Besides chilling out, drinking rum and going to different party’s I have started do work as well. I have a Spanish class, which I need because my Spanish is still horrible. I also have a film class were we look at the history of Cuba through film and aesthetic, my favorite. I’m also in an ethnography practicum taught by Margaret. These classes have been dope so far. My project hasn’t started yet. I have been researching with though and I have met with my tutor who is also really amazing. He is a really old school editor who has worked on so many Cuban and Latin American films. He is really excited about my project since his great grandmother was a slave.

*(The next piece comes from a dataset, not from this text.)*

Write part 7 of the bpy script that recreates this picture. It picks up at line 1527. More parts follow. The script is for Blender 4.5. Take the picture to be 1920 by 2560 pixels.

Even though all this stuff has happened in the first week I think I’m I feel a lil homesick. Cuba is amazing but I miss my peoples and I miss home. I also miss Thanu too. It’s also been hard since my Spanish is not great. Cubans speak mad fast and swallow there words. I know it will take time to learn but at this point I feel fustrated. But all is good. The weather is amazing. I managed to catch a cold though by leaving the ac on. The group has been all right. I almost kicked dan berg though but I walked away. We were all out for the first night in one big group at café G and 23, it’s like the union square of cuba. So were chilling and I’m off to the side just scoping the place out, dude comes up to me and says “Whats wrong this isn’t Brooklyn” what a fool, he apologized after. I’ve haven’t really chilled with the group yet, its not intentional though. It’s just hard for people to get in contact with me because I’m never home. It’s so weird not having a cell phone or easy internet access. I feel like I lost an arm. It’s also been refreshing to. I have had to become more organized and conscious of time because of it. I hope that I keep this habit. I wonder what campus has been like. Is there any drama or is all good? It’s crazy being away from Hampshire and so necessary. I think that I feel good overall about my decision to be here I just hope that I do good work. I love you all. Yall should holler back.